Transcription de la vidéo

Pourriez-vous raconter des événements de votre vie qui vous ont mis en face d’un dilemme d’ordre éthique et comment vous les avez gérés ?

Il m’est arrivé d’avoir des cas de conscience face à des œuvres qui étaient censées chanter la gloire de sentiments que je ne partageais pas. Donc j’ai été amené, en mon âme et conscience, à faire jouer la clause de conscience. C’était une œuvre lyrique avec l’exaltation de pensées très nobles, mais qui mettait aussi en cause d’autres aspects humains. Je suis plus un avocat qu’un procureur et j’essaie toujours, personnellement, de valoriser ce qui peut l’être. Je ne dis pas que j’ai raison, parce que parfois on peut tomber non pas dans une candeur angélique, mais parfois se laisser influencer. Je fais plus confiance aux qualités potentielles d’un homme aussi démuni, bas, malhonnête soit-il, que de couper la tête a priori. Je crois qu’il faut beaucoup s’interroger pour s’arroger le droit de savoir ce qu’est la vérité ou pas d’un individu. C’est Gide qui disait : « J’admire ceux qui recherchent la vérité, je redoute ceux qui la trouvent. » C’est vrai que c’est un questionnement perpétuel et qu’on ne doit jamais perdre la notion humaine. Maintenant, vous avez des monstres, ça existe ; on peut trouver toutes les excuses de la terre, on n’a pas le droit de saboter la vie de quelqu’un, même si on a eu une enfance malheureuse, même si on a eu de gros problèmes dans la vie, enfin c’est très compliqué. Sans rentrer dans les cas extrêmes, il est très important pour moi d’essayer de trouver – je sais que c’est très utopique – des équilibres œcuméniques entre les uns et les autres. Il y a le droit, il y a le souhaitable, il y a la possibilité, il y a l’intransigeance, mais il faut aussi la tolérance. Et ne pas tomber dans ce que disait Claudel : « La tolérance, la tolérance, il y a des maisons pour ça ! » Je pense qu’il y a peut-être des maisons pour ça, mais il y a aussi des comportements pour ça. C’est comprendre, comprendre.

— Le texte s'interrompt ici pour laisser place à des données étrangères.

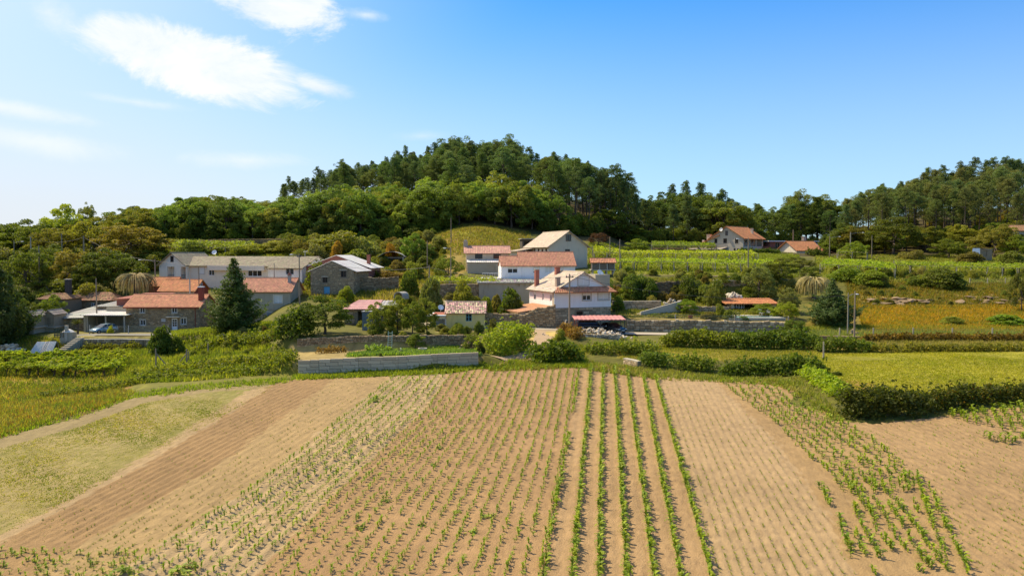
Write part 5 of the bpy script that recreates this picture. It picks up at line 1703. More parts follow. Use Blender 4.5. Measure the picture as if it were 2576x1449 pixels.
# ---- farm buildings at far left
h = House('open_cart_shed', 'open-fronted dark cart shed with grey sheet roof left of the stone farmhouse', 'shed', 209, 833, 124, 0)
W = h.a(317)
ez = h.z(793)
mb = MB(); mb.box(0, 0.35, 0.2, 7, -1, ez); mb.box(0.35, W, 6.6, 7, -1, ez + 0.8); mb.build('wall', GREYWALL, h.e)
for k in range(3):
    x = 0.5 + (W - 0.9) * k / 2
    h.box('post', x - 0.1, x + 0.1, 0.3, 0.5, -1, ez - 0.05, GRANITE)
h.slope((-0.3, -0.3, ez), (W + 0.1, -0.3, ez), (W + 0.1, 7, h.z(783, 131)), (-0.3, 7, h.z(783, 131)), WHITESHEET, m=SHEET, **SHEET_K)
h = House('stone_byre', 'stone byre with grey corrugated roof behind the cart shed', 'barn', 243, 800, 132, 0, sink=2)
W = h.a(316)
ez = h.z(771); b = (0, W, 0, 6)
hol = [(h.a(276), h.z(778), 0.45, 0.5), (h.a(306), h.z(777), 0.35, 0.4)]
h.walls(b, -2, ez, MORTAR, {'F': hol}, None)
h.stones('F', b, 0.5, ez, hol, (0.5, 0.24), seed=61)
h.slope((-0.2, -0.3, ez), (W + 0.2, -0.3, ez), (W + 0.2, 6.2, h.z(753, 138)), (1.5, 6.2, h.z(753, 138)), GREYSHEET, m=SHEET, **SHEET_K)
h = House('grey_roofed_stable', 'stone stable with broad pale grey sheet roof behind the spiky yucca', 'barn', 136, 832, 127, -4)
W = h.a(212)
ez = h.z(802); b = (0, W, 0, 9)
h.walls(b, -1.5, ez, MORTAR, {}, None)
h.stones('F', b, -0.3, ez, (), (0.5, 0.25), seed=62)
h.slope((-0.5, -0.5, ez + 0.05), (W + 1.2, -0.5, ez + 0.25), (h.a(238) + 0.3, 9.2, h.z(765, 137)), (h.a(172), 9.2, h.z(765, 137)), (0.42, 0.395, 0.33), m=SHEET, pitch=0.4, course=2.2, amp=0.04, var=0.09)
for nm, lab, p0, p1, base, eave, ridge, Y, w0 in (('old_stone_cottage', 'old dark stone cottage with small hipped brown tile roof', 95, 162, 785, 753, 737, 134, (0.6, 0.2)),
                                            ('ruined_stone_house', 'ruined stone house with collapsed mossy brown tile roof', 170, 280, 785, 756, 735, 140, (0.55, 0.1))):
    h = House(nm, lab, 'house', p0, base, Y, 0, sink=2.5)
    W = h.a(p1); b = (0, W, 0, 5.5)
    ez = h.z(eave)
    hol = [(W * 0.55, ez - 1.3, 0.6, 0.9), (W * 0.66, ez - 1.25, 0.6, 0.9)]
    h.walls(b, -2.5, ez, MORTAR, {'F': hol}, None)
    h.stones('F', b, -0.5, ez, hol, (0.5, 0.25), seed=int(Y), pal=[(0.269, 0.190, 0.101), (0.333, 0.235, 0.129), (0.218, 0.151, 0.083)])
    for q in hol[:1]: h.window('F', b, *q, WHITEFRAME)
    zr = h.z(ridge, Y + 3)
    ins = 1.3
    P = [patch((-0.3, -0.3, ez), (W + 0.3, -0.3, ez), (W - ins, 2.75, zr), (ins, 2.75, zr), OLDTILE, var=0.35, pitch=0.3),
         patch((W + 0.3, 5.8, ez), (-0.3, 5.8, ez), (ins, 2.75, zr), (W - ins, 2.75, zr), OLDTILE, var=0.35, pitch=0.3),
         patch((-0.3, 5.8, ez), (-0.3, -0.3, ez), (ins, 2.7, zr), (ins, 2.8, zr), OLDTILE, var=0.35, pitch=0.3),
         patch((W + 0.3, -0.3, ez), (W + 0.3, 5.8, ez), (W - ins, 2.8, zr), (W - ins, 2.7, zr), OLDTILE, var=0.35, pitch=0.3)]
    h.arr('roof', *merge(*P), TILE, kind='stuff')
    if p0 < 100: h.chimney(W * 0.75, 3.4, zr - 0.6, zr + 2.3, 0.8, mat('sooty_stone', (0.07, 0.06, 0.05), 0.95, 3, 0.3, 0.3), GRANITE)

# ---- 13-16 houses on the right-hand slope
h = House('hilltop_stone_house', 'large stone house with orange tile roof, arched veranda and outside stair, above the vineyards', 'house', 1787, 634, 222, -42, sink=3)
W = 9.8; D = 12.5
b = (0, W, 0, D)
ez = h.z(598, 219); rise = h.z(575, 217) - ez + 0.6
fl = h.z(620, 218)
LG = mat('light_granite_blocks', (0.56, 0.48, 0.35), 0.9, 2, 0.15, 0.2)
hf = [(1.2, fl + 0.9, 0.9, 1.3), (3.9, fl + 0.9, 1.1, 1.3), (7.4, fl + 0.8, 1.0, 1.4), (7.0, fl - 2.0, 0.6, 1.4), (8.0, fl - 2.0, 0.6, 1.4)]
hr = [(3.2, fl - 2.6, 3.2, 2.3, 0.4), (9.2, fl - 1.6, 0.9, 0.9), (0.4, fl + 0.05, 11.7, 2.35, 2.2)]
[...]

Le maître mot c’est  aimer. C’est difficile, difficile de mettre en pratique. Aimer c’est comprendre, ça n’est pas prendre. Ça n’est pas commode, mais je pense qu’il faut essayer de se poser cette question et un artiste est porteur d’un regard d’amour. D’abord vers son art, ensuite vers ceux avec qui il travaille et ensuite vers le public auquel il doit transmettre. Mais il transmet aussi à ceux qu’il côtoie tous les jours. On peut se tromper, tout le monde a droit à l’erreur, mais avant tout il y a une nécessité d’authenticité dans la démarche, dans le comportement, et d’essayer d’être en tout cas au niveau. On pourrait sûrement vivre sans musique, sans théâtre, sans danse, on ne pourrait pas vivre sans manger, mais il faut faire en sorte que ces nourritures-là deviennent des nécessités pour la part d’humanité qui est à préserver dans un monde de plus en plus robotisé. Le monde d’Orwell nous guette, le monde d’Orwell c’est l’absence de la part d’humanité, c’est l’aseptisation, c’est l’ordre, sous toutes ses formes les plus barbares, et je crois qu’on a une réflexion en tant qu’artiste à mener sur la capacité à entrouvrir des portes qui pour certains devaient rester fermées.